Die Angst vor einer neuen Gewaltspirale

Der Verfassungsschutz ist alarmiert. Rechts- und Linksextreme stacheln sich gegenseitig auf.

Berlin. Das Interview war wie eine Steilvorlage für den Bundesinnenminister: Der niedersächsische Innenminister Uwe Schünemann (CDU) hatte just zur Vorstellung des Verfassungsschutzberichts 2010 am Freitag in Berlin seine tiefe Sorge über die Entwicklung des Linksextremismus geäußert: „Höchst alarmierend.“ Das Land stehe an der „Schwelle zum Linksterrorismus“.

Dabei belegen die Zahlen aus dem Berichtszeitraum eher das Gegenteil: Die Zahl der linksextremen Straftaten lag bei 3747 — das ist gleich bedeutend mit einem Rückgang um rund 25 Prozent. Doch in den ersten fünf Monaten dieses Jahres sei die den Linksextremisten zugerechnete Verbrechensquote auf ein neues Rekordniveau gestiegen.

Genaue Zahlen konnten weder Bundesinnenminister Hans-Peter Friedrich (CSU) noch Verfassungsschutzpräsident Heinz Fromm nennen. Aber schon die Zahl der dem Linksextremismus zuzurechnenden Personen stieg um 600 auf 32 000 an.

Friedrich plagt eine böse Ahnung: Er warnte vor einer Gewaltspirale zwischen linksextremen Autonomen und rechtsextremen Skinheads. Zwar sei auch die Zahl der Rechtsextremisten begangenen Taten um 15 Prozent zurückgegangen. Auch die Zahl der Anhänger am rechten Rand sank mit 25 000 (Vorjahr 26 600). Dagegen stieg die Zahl der Personen, die der Neonazi-Szene zuzuordnen ist, von 5000 (2009) auf 5600.

Das bereitet den Verfassungsschützern erhebliche Bauchschmerzen. In Teilen der Neonazi-Szene sei ein erhebliches Anwachsen der Gewaltbereitschaft festzustellen — besonders, wenn es um das Aufeinandertreffen mit den Linksextremisten geht.

Ein anderes Beobachtungsfeld waren die islamistisch-terroristischen Bestrebungen auf deutschem Staatsgebiet. Es gebe, so der Bericht, eine „hohe Dichte von Anschlagshinweisen“. Seit Mitte 2010 gebe es Informationen, dass die Al-Kaida-Anschläge in den USA, Europa und auch Deutschland begehen werde.

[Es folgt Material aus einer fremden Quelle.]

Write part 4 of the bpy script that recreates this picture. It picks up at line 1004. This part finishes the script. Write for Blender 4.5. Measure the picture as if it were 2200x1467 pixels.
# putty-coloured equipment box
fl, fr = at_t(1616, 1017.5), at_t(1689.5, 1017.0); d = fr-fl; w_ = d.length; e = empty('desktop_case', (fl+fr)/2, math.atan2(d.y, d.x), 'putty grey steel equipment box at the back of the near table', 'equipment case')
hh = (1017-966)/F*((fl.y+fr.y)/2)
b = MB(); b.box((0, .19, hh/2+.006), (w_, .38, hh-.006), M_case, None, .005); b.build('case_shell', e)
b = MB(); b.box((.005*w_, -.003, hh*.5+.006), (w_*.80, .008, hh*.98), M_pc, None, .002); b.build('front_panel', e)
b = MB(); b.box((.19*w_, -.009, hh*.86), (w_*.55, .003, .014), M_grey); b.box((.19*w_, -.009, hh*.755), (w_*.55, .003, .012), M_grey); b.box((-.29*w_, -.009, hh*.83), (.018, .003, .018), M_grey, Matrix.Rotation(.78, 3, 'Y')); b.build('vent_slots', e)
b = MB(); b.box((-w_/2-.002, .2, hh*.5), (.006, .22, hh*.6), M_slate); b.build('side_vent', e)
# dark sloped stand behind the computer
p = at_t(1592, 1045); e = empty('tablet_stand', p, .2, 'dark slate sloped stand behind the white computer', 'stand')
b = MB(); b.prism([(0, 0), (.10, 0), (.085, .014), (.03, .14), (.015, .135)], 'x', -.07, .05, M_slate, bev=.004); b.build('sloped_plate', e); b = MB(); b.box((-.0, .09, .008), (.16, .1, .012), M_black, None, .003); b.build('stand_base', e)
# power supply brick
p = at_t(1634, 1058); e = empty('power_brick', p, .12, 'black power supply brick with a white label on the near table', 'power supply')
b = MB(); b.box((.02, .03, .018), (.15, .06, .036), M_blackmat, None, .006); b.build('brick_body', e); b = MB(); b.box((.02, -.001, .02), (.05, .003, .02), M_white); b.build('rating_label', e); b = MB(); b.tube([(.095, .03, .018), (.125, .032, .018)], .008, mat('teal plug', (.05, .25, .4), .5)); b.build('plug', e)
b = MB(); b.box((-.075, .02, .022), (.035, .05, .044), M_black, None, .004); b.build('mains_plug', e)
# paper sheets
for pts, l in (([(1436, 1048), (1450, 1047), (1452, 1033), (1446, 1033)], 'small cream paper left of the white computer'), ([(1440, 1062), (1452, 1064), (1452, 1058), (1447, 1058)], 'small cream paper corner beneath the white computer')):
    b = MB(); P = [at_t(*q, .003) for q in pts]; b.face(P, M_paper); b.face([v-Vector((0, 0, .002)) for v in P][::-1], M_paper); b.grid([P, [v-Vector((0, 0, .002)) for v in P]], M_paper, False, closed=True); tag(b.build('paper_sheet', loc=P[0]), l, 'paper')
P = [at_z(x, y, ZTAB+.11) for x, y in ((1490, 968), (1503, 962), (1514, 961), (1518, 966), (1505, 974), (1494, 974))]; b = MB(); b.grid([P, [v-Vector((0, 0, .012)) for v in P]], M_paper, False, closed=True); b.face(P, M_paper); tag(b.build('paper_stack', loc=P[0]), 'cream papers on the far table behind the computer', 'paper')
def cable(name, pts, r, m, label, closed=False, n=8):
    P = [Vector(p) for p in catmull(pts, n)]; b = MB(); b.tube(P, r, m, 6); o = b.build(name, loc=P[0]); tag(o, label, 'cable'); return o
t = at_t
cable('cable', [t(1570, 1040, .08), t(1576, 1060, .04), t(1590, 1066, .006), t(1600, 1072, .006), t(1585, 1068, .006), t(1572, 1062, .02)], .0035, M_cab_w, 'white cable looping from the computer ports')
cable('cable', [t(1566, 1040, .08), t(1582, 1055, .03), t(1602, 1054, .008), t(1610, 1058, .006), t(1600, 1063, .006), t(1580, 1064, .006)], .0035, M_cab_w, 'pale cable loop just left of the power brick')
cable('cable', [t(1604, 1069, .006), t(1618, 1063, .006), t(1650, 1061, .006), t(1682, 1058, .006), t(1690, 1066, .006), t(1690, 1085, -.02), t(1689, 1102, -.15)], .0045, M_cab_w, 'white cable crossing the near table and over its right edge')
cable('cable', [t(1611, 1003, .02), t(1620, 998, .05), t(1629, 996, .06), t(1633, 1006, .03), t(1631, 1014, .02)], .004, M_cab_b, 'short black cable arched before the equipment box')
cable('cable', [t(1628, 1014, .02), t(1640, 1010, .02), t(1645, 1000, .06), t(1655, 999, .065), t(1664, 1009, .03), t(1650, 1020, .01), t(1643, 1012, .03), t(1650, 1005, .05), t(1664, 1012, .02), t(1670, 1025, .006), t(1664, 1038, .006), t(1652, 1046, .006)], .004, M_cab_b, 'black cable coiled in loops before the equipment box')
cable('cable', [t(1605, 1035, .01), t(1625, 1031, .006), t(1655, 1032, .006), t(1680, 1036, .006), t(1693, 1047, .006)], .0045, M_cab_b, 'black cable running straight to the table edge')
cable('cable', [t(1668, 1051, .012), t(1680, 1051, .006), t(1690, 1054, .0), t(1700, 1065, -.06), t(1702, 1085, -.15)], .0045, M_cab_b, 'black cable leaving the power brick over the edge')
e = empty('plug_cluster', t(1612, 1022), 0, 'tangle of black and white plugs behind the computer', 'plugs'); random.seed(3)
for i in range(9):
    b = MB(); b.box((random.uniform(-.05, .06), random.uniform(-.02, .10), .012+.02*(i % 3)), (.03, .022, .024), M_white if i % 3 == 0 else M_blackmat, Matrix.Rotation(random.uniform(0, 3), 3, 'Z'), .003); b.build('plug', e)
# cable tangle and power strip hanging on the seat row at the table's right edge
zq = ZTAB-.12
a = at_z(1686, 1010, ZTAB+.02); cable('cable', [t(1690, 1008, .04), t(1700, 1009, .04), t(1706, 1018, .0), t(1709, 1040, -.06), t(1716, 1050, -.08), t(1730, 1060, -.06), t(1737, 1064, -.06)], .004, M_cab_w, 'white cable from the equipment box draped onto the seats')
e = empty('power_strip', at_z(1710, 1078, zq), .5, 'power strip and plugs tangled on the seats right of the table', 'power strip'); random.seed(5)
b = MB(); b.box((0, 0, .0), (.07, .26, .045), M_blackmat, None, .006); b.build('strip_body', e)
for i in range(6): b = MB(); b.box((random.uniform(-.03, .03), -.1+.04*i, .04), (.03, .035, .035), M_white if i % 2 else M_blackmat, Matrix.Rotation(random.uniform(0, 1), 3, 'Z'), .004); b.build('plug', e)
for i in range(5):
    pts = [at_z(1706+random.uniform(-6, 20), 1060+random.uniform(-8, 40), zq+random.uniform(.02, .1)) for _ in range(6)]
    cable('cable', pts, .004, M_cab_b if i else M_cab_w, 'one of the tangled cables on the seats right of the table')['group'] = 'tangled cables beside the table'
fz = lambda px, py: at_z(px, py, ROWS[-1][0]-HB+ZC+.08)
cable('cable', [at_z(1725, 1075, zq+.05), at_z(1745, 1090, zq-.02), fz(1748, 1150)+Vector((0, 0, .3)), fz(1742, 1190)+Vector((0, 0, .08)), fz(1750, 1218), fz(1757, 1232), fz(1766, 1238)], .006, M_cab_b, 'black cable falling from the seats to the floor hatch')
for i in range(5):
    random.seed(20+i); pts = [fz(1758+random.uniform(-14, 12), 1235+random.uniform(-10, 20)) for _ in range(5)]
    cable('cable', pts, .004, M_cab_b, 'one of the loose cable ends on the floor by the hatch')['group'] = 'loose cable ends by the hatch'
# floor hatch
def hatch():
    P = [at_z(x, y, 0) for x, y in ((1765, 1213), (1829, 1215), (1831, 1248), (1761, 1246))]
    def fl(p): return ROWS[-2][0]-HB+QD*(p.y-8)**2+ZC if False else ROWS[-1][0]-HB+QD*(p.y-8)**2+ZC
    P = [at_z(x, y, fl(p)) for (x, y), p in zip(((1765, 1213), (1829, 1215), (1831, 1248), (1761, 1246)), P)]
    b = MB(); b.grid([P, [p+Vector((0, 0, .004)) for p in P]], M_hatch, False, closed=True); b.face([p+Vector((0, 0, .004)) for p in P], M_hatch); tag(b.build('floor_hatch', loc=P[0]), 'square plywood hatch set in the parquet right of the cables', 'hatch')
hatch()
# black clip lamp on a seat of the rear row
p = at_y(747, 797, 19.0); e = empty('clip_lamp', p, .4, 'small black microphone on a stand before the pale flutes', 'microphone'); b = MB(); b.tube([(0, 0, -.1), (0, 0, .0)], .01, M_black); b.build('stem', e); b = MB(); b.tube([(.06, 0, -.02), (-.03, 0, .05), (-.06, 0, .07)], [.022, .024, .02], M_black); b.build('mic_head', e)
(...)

Zum Jahreswechsel 2011 waren die Hinweise so konkret, dass der damalige Bundesinnenminister Thomas de Maizière eine verstärkte Polizei-Präsenz an Flughäfen, Bahnhöfen und öffentlichen Plätzen anordnete.

In dem Verfassungsschutzbericht ist von „intensiver Gefährdung“ durch islamistische Terroristen die Rede. Für diese ist inzwischen das Internet zum wichtigsten Kommunikationsmedium geworden. Insgesamt gibt es in Deutschland über 37 000 Islamisten in 29 Vereinen. Sie werben vor allem bei Jugendlichen dafür, dass die Scharia in Deutschland durchgesetzt wird.